Likewise online and “virtual” purchases – such as new avatars in a video game –  are made in a click of a button behind which the real money payment remains invisible to children. 

Prudential research underlines how this  can be made even harder as it found that around one in four primary school children have used parents’ cards to shop online and nearly one in five know their parents’ PINs.

The study found 16 per cent of parents allow seven-to-11-year olds to click and go in shops with their cards.

The way children use and understand money is changing fast. Parents and teachers need to work together and be given the tools to ensure the opportunities created by digital payment technology are accompanied by an understanding of the responsibilities that come with it.

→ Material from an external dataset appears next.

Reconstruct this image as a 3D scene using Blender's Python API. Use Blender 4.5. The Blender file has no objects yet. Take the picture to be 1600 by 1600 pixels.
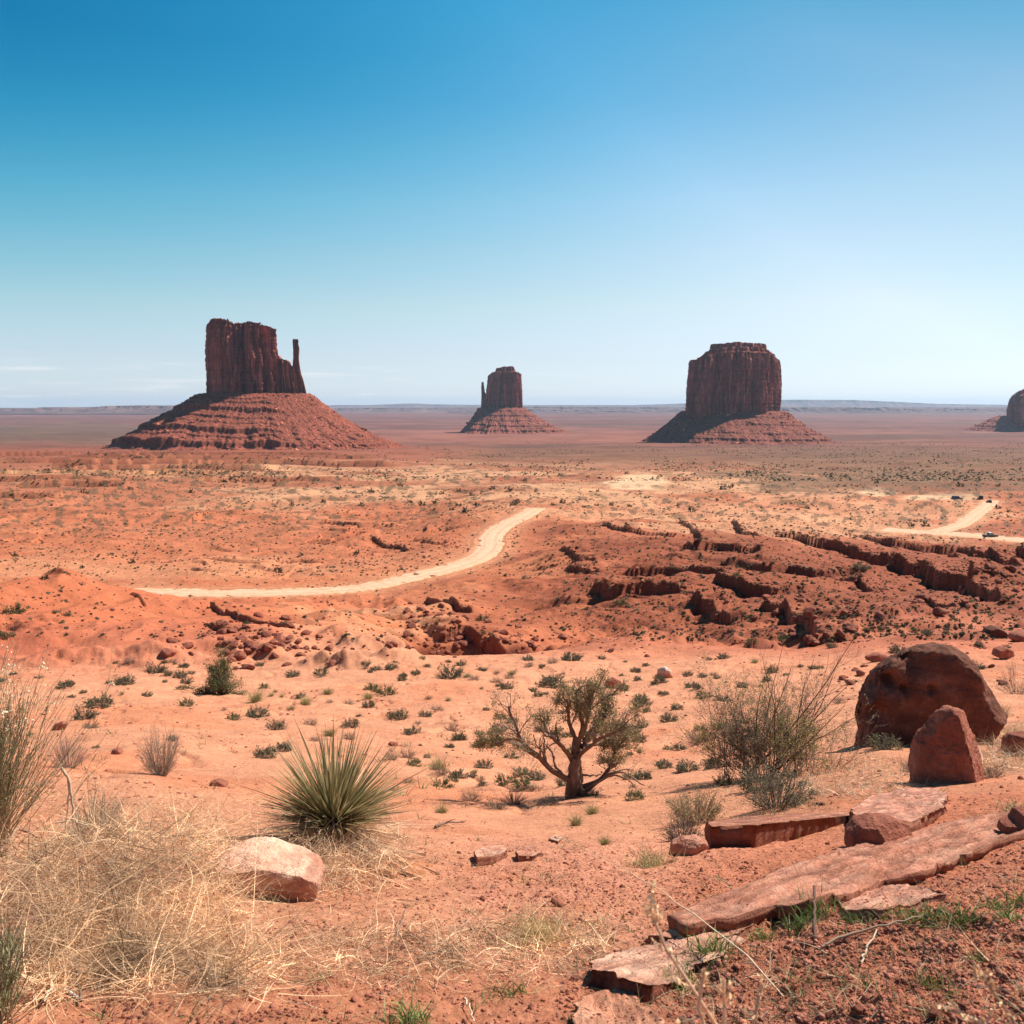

There is an emerging digital problem for children in learning how to become a financially capable adult able to make complex decisions throughout life. 

Part of the solution to the digital divide is to embrace digital learning as Prudential is discovering through its free educational resource Cha-Ching in partnership with Young Money.

Cha-Ching is available online to families to learn together at home and help them discuss finance and money as well as in schools. 

Parents can probably benefit as much as children as research we have commissioned among parents of seven to 11-year-olds, children themselves and teachers demonstrates.

Their children may already be talking about it – the free resource aimed at seven to 11-year-olds in Key Stage 2 is being used in 650 schools and the feedback from teachers who are integrating it into lessons has been impressive.

The resource, which was developed with educational psychologists and first launched in Asia in 2011, is built around animated music videos based on six characters and how they earn, save, spend and donate.